==== LISTED ENTRIES ====
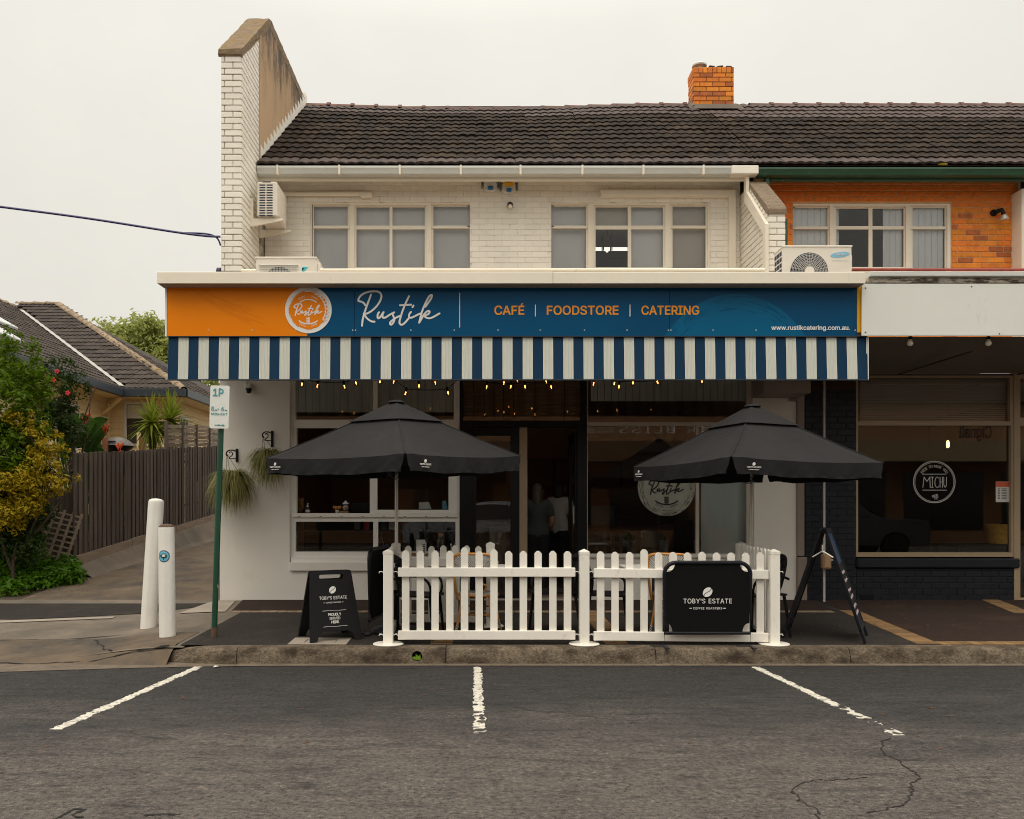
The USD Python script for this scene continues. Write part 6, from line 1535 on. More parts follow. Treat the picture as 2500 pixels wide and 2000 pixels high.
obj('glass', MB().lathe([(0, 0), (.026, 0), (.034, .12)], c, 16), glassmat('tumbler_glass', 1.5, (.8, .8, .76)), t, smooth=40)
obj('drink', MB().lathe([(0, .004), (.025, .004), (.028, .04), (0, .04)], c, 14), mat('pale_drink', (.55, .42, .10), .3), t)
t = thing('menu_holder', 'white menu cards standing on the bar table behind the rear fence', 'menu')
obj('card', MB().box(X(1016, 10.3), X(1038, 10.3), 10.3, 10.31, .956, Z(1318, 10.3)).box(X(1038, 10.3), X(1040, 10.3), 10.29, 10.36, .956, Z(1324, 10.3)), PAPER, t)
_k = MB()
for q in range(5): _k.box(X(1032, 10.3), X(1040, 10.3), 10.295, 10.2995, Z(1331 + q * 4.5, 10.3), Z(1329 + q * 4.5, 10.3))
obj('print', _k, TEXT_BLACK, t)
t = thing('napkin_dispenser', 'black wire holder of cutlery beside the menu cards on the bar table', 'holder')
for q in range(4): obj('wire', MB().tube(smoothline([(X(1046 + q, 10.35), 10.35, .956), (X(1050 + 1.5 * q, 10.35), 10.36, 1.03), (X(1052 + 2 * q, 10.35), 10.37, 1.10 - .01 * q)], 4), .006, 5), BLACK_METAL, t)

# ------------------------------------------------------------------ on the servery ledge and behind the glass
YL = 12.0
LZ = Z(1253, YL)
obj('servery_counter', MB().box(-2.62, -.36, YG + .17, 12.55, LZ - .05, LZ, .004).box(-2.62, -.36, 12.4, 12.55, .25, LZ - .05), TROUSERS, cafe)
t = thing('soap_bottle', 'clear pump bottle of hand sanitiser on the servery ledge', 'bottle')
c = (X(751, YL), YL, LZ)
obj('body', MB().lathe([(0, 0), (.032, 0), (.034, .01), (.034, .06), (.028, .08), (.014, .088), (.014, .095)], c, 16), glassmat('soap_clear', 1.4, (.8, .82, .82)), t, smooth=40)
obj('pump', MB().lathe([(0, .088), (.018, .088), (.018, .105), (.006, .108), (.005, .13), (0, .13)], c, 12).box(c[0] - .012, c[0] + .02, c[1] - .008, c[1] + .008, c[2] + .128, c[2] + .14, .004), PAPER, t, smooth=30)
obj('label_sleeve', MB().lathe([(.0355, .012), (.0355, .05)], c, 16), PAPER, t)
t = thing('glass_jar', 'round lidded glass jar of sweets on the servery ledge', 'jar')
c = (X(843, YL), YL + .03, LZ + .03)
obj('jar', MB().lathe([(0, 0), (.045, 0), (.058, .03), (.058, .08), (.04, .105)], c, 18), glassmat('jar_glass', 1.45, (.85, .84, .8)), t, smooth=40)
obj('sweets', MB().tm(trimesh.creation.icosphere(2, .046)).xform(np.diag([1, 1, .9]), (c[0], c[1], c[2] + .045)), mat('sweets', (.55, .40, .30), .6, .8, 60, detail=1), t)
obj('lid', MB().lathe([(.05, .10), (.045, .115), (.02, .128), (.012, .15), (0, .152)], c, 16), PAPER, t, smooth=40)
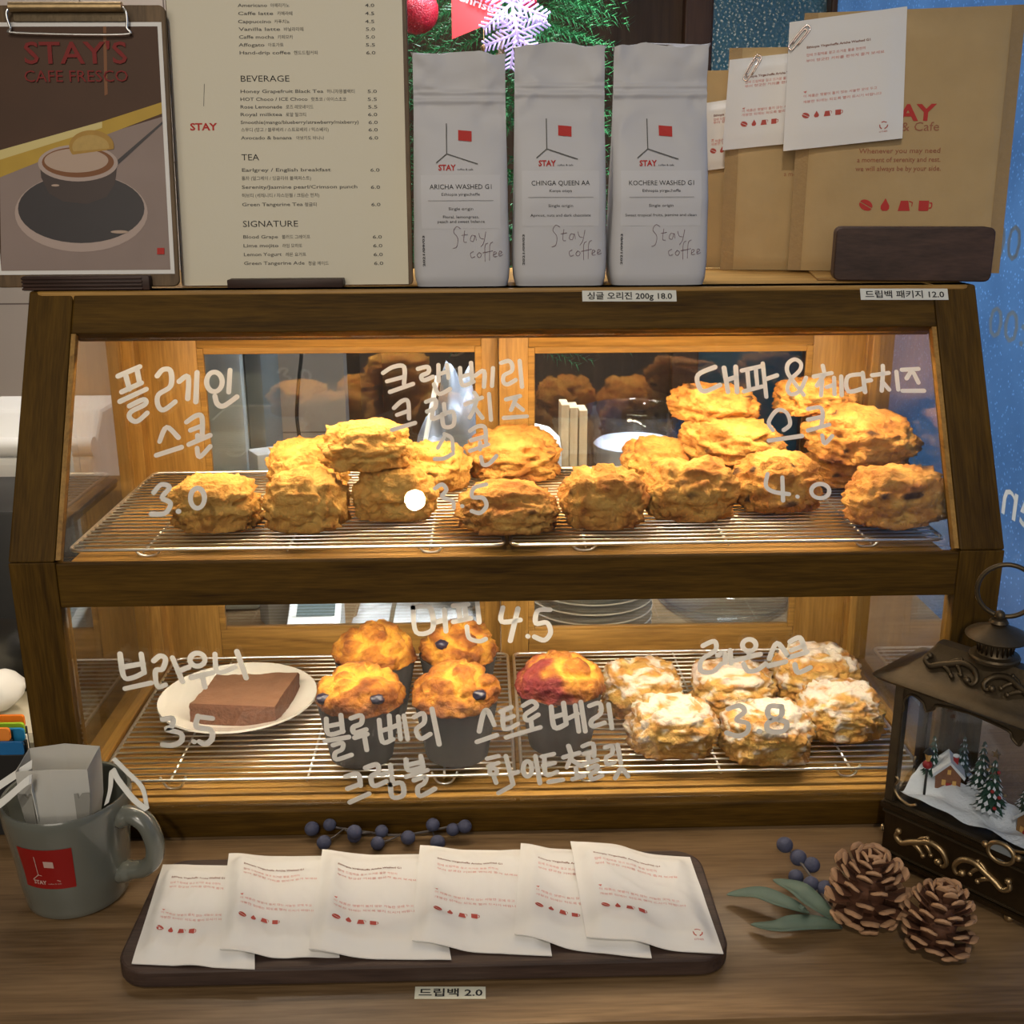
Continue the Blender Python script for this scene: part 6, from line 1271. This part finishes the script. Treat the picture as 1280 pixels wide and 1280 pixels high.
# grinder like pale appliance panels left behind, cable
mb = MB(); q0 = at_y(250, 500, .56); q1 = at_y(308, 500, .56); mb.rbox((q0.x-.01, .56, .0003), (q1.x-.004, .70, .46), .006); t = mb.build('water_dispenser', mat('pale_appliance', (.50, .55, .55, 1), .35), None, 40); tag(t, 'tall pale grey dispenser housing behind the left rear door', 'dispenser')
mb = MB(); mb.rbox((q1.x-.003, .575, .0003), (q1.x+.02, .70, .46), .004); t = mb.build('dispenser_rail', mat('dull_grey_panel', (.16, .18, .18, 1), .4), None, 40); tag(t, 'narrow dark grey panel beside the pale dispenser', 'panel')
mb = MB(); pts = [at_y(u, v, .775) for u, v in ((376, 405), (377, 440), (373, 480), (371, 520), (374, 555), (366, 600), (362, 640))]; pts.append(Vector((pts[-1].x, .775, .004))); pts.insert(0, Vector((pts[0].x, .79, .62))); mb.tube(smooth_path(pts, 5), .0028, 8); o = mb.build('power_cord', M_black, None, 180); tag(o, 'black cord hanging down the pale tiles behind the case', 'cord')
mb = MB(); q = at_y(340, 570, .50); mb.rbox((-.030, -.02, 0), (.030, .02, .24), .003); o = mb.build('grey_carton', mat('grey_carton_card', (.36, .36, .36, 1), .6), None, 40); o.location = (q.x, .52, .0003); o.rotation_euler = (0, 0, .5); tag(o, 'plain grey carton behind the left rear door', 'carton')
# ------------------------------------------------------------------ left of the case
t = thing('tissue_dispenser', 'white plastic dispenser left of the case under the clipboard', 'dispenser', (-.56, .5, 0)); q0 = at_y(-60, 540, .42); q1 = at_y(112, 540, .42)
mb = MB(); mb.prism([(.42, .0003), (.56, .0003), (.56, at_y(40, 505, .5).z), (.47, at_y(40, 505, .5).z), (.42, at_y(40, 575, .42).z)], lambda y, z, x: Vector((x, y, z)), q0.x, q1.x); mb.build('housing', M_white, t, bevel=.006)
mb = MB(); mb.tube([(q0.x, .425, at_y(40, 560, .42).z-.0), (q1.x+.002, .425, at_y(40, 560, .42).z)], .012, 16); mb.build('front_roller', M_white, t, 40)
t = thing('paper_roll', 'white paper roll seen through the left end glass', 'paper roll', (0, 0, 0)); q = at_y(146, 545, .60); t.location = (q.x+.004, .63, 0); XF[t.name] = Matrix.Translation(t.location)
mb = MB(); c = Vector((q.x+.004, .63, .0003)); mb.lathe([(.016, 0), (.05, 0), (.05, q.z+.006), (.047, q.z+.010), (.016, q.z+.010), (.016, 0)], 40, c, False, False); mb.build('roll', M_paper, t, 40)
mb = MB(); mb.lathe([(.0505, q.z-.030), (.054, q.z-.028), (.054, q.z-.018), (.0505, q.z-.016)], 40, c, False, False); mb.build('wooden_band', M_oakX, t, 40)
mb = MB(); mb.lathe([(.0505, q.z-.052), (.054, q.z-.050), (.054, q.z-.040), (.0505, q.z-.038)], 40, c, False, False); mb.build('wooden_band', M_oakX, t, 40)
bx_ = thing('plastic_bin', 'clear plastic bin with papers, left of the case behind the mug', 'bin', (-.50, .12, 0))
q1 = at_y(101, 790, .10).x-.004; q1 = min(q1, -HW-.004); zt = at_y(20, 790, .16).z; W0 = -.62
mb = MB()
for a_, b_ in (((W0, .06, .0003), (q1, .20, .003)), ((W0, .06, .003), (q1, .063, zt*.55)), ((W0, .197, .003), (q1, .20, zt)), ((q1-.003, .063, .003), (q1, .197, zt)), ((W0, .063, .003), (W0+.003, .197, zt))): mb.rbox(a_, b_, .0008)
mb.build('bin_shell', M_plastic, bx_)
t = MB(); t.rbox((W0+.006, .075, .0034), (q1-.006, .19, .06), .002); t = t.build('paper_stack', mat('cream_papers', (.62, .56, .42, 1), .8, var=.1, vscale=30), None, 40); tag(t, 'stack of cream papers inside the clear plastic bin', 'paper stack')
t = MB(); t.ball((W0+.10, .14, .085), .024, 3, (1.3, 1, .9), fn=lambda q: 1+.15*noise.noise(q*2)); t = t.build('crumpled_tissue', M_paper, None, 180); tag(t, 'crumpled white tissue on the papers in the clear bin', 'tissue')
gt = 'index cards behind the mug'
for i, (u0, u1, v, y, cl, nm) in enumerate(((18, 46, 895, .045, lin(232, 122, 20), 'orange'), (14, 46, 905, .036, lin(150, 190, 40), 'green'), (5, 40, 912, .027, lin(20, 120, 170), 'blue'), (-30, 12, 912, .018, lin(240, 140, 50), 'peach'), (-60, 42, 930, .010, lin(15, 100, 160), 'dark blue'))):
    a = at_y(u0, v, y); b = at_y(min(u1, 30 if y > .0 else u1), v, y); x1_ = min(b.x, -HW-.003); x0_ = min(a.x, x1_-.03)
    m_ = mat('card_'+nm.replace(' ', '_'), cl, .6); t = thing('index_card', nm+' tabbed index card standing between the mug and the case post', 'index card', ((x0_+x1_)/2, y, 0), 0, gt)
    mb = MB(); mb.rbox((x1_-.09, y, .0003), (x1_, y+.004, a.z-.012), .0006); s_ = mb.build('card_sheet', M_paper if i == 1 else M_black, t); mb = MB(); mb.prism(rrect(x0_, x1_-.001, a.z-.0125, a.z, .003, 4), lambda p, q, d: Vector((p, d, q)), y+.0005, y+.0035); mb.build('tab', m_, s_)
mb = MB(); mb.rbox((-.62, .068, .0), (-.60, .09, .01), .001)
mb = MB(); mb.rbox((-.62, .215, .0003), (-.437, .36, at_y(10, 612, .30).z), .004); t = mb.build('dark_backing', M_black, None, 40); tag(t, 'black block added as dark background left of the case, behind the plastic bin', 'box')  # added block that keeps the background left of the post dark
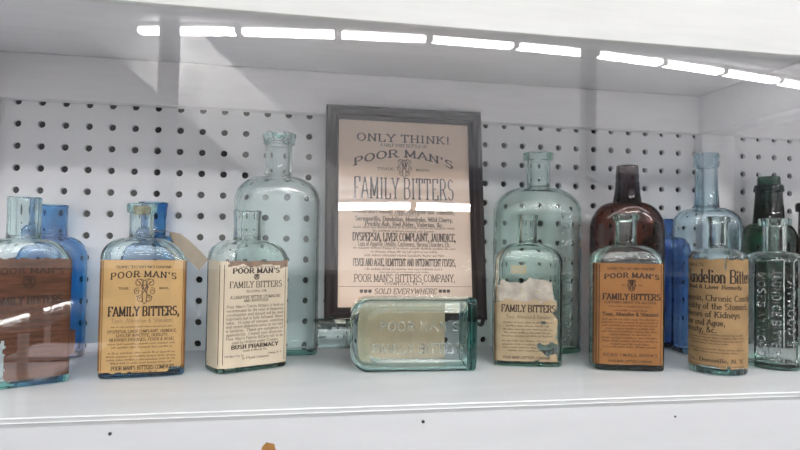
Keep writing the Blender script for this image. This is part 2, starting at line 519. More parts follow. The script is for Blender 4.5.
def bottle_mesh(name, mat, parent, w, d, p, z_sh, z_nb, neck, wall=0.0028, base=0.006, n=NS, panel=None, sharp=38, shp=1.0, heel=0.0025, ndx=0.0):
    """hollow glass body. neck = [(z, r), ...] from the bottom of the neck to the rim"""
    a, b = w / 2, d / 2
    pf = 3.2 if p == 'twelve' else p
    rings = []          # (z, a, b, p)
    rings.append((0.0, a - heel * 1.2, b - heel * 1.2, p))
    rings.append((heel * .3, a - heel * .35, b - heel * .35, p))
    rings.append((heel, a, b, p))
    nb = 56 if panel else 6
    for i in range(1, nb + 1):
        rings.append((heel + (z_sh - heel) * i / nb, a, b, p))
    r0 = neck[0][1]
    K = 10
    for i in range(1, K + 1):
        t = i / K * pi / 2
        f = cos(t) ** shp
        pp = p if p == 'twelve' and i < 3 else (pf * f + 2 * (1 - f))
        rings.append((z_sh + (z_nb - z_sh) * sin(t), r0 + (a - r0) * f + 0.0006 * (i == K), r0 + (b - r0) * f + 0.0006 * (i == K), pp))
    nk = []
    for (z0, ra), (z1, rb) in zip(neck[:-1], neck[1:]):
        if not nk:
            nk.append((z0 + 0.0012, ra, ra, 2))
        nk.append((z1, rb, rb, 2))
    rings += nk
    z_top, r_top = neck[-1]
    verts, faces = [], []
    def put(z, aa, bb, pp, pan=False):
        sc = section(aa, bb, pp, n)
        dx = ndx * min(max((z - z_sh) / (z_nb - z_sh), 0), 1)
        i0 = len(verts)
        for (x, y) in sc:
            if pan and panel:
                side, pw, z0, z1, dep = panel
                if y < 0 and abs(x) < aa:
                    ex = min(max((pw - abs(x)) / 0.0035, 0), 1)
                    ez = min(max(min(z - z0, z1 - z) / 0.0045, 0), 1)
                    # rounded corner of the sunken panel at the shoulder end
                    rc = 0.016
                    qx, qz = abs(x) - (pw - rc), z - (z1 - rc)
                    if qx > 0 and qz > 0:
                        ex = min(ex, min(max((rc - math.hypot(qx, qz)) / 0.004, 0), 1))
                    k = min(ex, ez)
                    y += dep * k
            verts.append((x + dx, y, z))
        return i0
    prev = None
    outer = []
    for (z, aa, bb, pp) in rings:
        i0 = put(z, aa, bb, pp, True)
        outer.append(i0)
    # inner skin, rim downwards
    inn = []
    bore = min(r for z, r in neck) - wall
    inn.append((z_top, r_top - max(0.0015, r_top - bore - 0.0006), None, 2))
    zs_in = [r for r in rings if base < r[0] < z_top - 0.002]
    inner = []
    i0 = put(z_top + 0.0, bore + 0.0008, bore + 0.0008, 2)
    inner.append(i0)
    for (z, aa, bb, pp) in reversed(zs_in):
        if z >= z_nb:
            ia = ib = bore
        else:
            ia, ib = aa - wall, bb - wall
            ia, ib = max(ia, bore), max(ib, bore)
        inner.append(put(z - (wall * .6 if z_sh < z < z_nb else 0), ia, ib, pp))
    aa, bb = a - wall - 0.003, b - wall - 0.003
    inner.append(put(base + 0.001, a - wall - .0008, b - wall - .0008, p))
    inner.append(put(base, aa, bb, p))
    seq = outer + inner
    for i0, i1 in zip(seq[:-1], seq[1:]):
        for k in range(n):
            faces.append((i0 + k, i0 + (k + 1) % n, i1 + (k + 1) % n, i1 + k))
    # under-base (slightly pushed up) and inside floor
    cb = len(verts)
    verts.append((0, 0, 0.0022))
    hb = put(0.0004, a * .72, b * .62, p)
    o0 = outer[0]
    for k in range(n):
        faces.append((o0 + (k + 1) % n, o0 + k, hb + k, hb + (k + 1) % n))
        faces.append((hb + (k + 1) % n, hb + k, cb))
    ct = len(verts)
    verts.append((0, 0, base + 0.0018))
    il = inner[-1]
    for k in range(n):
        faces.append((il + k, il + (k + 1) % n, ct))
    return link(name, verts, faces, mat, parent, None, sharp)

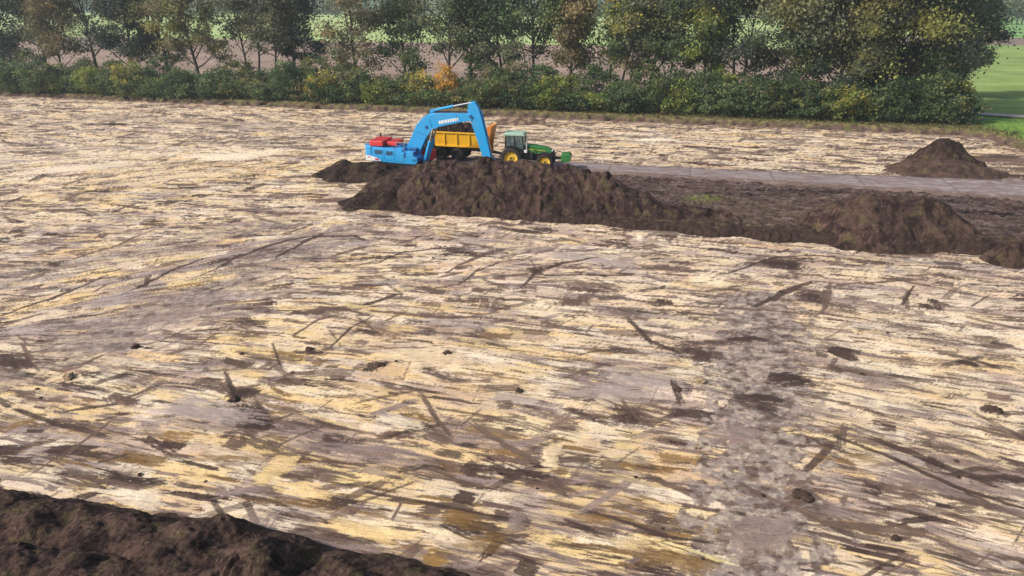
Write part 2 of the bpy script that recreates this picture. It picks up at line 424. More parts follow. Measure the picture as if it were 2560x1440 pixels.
====
REQUEST: Your task is to restate word for word the lines from the top of the data to the line containing "for q in range(4): obj('wire', MB().tube(smoothline([(X(1046", both ends included, with every picture left out.

REPLY:
The USD Python script for this scene continues. Write part 6, from line 1535 on. More parts follow. Treat the picture as 2500 pixels wide and 2000 pixels high.
obj('glass', MB().lathe([(0, 0), (.026, 0), (.034, .12)], c, 16), glassmat('tumbler_glass', 1.5, (.8, .8, .76)), t, smooth=40)
obj('drink', MB().lathe([(0, .004), (.025, .004), (.028, .04), (0, .04)], c, 14), mat('pale_drink', (.55, .42, .10), .3), t)
t = thing('menu_holder', 'white menu cards standing on the bar table behind the rear fence', 'menu')
obj('card', MB().box(X(1016, 10.3), X(1038, 10.3), 10.3, 10.31, .956, Z(1318, 10.3)).box(X(1038, 10.3), X(1040, 10.3), 10.29, 10.36, .956, Z(1324, 10.3)), PAPER, t)
_k = MB()
for q in range(5): _k.box(X(1032, 10.3), X(1040, 10.3), 10.295, 10.2995, Z(1331 + q * 4.5, 10.3), Z(1329 + q * 4.5, 10.3))
obj('print', _k, TEXT_BLACK, t)
t = thing('napkin_dispenser', 'black wire holder of cutlery beside the menu cards on the bar table', 'holder')
for q in range(4): obj('wire', MB().tube(smoothline([(X(1046 + q, 10.35), 10.35, .956), (X(1050 + 1.5 * q, 10.35), 10.36, 1.03), (X(1052 + 2 * q, 10.35), 10.37, 1.10 - .01 * q)], 4), .006, 5), BLACK_METAL, t)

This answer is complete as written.